PROMPT: Repeat the material verbatim and drop the pictures.

====== SOURCE DATA ======

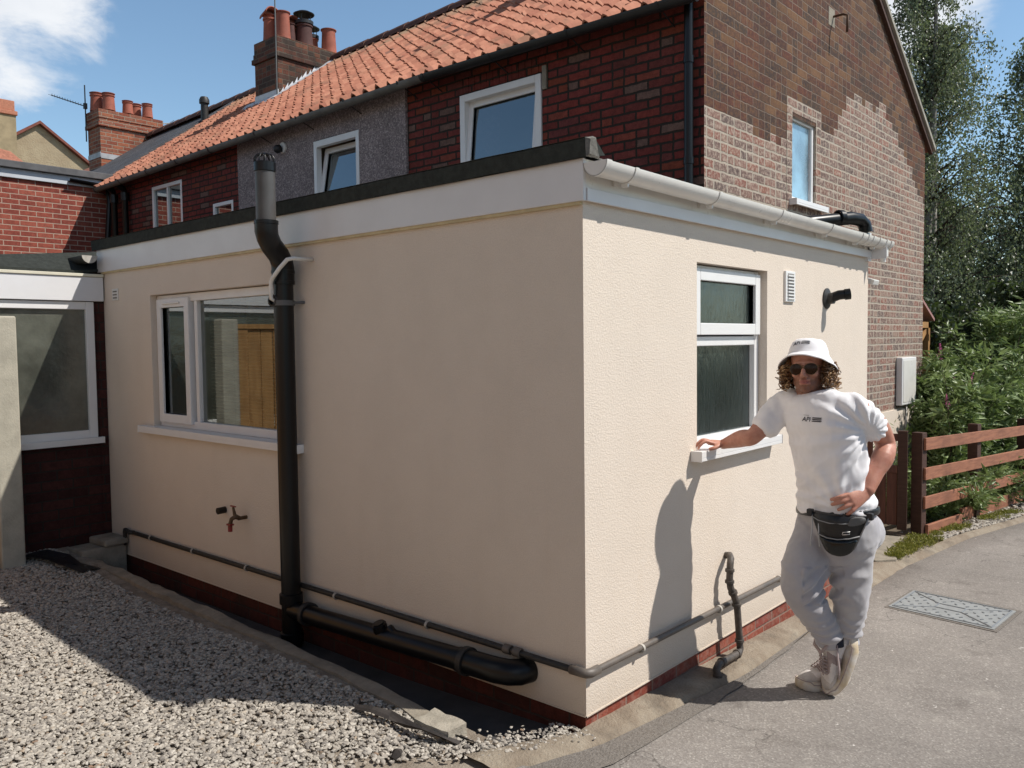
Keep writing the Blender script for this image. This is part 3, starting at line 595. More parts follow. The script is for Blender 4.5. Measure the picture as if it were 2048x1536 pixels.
# windows
wl = window(E_, 'W', 0, 2.125, 3.875, 1.095, 2.04, [(2.18, 3.31, 1.15, 1.985, False), (3.40, 3.835, 1.14, 2.0, True)], rec=.05, pane=G_clear, sill=(2.02, 4.02, 1.095, .03, .055), blinds=True)
g = MB(); wbox(g, 'W', 0, 3.50, 3.74, 1.972, 1.986, -.028, -.016); g.build('trickle_vent', M_gutter, wl, bevel=.003)
M_blind = mat('cream_blind', (.30, .31, .25), .7, .1, 5)
g = MB(); z = 1.16
while z < 1.99:
    g.box((.135, 2.19, z), (.150, 3.30, z+.0015), rot=Matrix.Rotation(R_(35), 3, 'Y')); z += .024
for y in (2.5, 3.0): g.box((.139, y, 1.15), (.141, y+.003, 1.99))
g.build('venetian_blind', M_blind, wl)
wf = window(E_, 'S', 0, .968, 1.785, 1.115, 2.065, [(1.02, 1.735, 1.17, 1.645, False), (1.005, 1.75, 1.715, 2.035, True)], rec=.05, pane=G_obsc, sill=(.90, 1.865, 1.118, .032, .062))
# vents
g = MB(); wbox(g, 'W', 0, 4.39, 4.49, 2.03, 2.12, 0.0, .008)
v = g.build('air_vent', M_gutter, E_, bevel=.002)
g = MB()
for k in range(3): wbox(g, 'W', 0, 4.405, 4.475, 2.045+k*.024, 2.055+k*.024, .0078, .0088)
g.build('louvres', M_greyp, v)
g = MB(); wbox(g, 'S', 0, 2.02, 2.16, 1.90, 2.085, 0, .014)
v = g.build('air_vent', M_upvc, E_, bevel=.003)
g = MB()
for k in range(8): wbox(g, 'S', 0, 2.045, 2.14, 1.916+k*.0195, 1.924+k*.0195, .0135, .0222)
g.build('louvres', M_upvc, v)
g = MB()
for k in range(8): wbox(g, 'S', 0, 2.045, 2.14, 1.925+k*.0195, 1.934+k*.0195, .0135, .0145)
g.build('vent_slots', mat('slot_shadow_grey', (.25, .24, .23), .7, .1), v)
fl = MB(); fl.lathe((2.70, -.001, 1.94), [(0, 0), (.068, 0), (.068, .008), (.05, .016), (.038, .02), (.036, .05), (0, .05)], axis=(0, -1, 0)); f_ = fl.build('flue', M_blackd, E_, smooth=True, auto=35)
g = MB(); g.tube([(2.70, -.04, 1.945), (2.71, -.08, 1.96), (2.74, -.13, 1.965)], [.032, .032, .030], 16); g.tube([(2.725, -.11, 1.962), (2.742, -.14, 1.966)], .036, 16); g.build('flue_elbow', M_blackp, f_, smooth=True, auto=35)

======

SOLUTION:
Keep writing the Blender script for this image. This is part 3, starting at line 595. More parts follow. The script is for Blender 4.5. Measure the picture as if it were 2048x1536 pixels.
# windows
wl = window(E_, 'W', 0, 2.125, 3.875, 1.095, 2.04, [(2.18, 3.31, 1.15, 1.985, False), (3.40, 3.835, 1.14, 2.0, True)], rec=.05, pane=G_clear, sill=(2.02, 4.02, 1.095, .03, .055), blinds=True)
g = MB(); wbox(g, 'W', 0, 3.50, 3.74, 1.972, 1.986, -.028, -.016); g.build('trickle_vent', M_gutter, wl, bevel=.003)
M_blind = mat('cream_blind', (.30, .31, .25), .7, .1, 5)
g = MB(); z = 1.16
while z < 1.99:
    g.box((.135, 2.19, z), (.150, 3.30, z+.0015), rot=Matrix.Rotation(R_(35), 3, 'Y')); z += .024
for y in (2.5, 3.0): g.box((.139, y, 1.15), (.141, y+.003, 1.99))
g.build('venetian_blind', M_blind, wl)
wf = window(E_, 'S', 0, .968, 1.785, 1.115, 2.065, [(1.02, 1.735, 1.17, 1.645, False), (1.005, 1.75, 1.715, 2.035, True)], rec=.05, pane=G_obsc, sill=(.90, 1.865, 1.118, .032, .062))
# vents
g = MB(); wbox(g, 'W', 0, 4.39, 4.49, 2.03, 2.12, 0.0, .008)
v = g.build('air_vent', M_gutter, E_, bevel=.002)
g = MB()
for k in range(3): wbox(g, 'W', 0, 4.405, 4.475, 2.045+k*.024, 2.055+k*.024, .0078, .0088)
g.build('louvres', M_greyp, v)
g = MB(); wbox(g, 'S', 0, 2.02, 2.16, 1.90, 2.085, 0, .014)
v = g.build('air_vent', M_upvc, E_, bevel=.003)
g = MB()
for k in range(8): wbox(g, 'S', 0, 2.045, 2.14, 1.916+k*.0195, 1.924+k*.0195, .0135, .0222)
g.build('louvres', M_upvc, v)
g = MB()
for k in range(8): wbox(g, 'S', 0, 2.045, 2.14, 1.925+k*.0195, 1.934+k*.0195, .0135, .0145)
g.build('vent_slots', mat('slot_shadow_grey', (.25, .24, .23), .7, .1), v)
fl = MB(); fl.lathe((2.70, -.001, 1.94), [(0, 0), (.068, 0), (.068, .008), (.05, .016), (.038, .02), (.036, .05), (0, .05)], axis=(0, -1, 0)); f_ = fl.build('flue', M_blackd, E_, smooth=True, auto=35)
g = MB(); g.tube([(2.70, -.04, 1.945), (2.71, -.08, 1.96), (2.74, -.13, 1.965)], [.032, .032, .030], 16); g.tube([(2.725, -.11, 1.962), (2.742, -.14, 1.966)], .036, 16); g.build('flue_elbow', M_blackp, f_, smooth=True, auto=35)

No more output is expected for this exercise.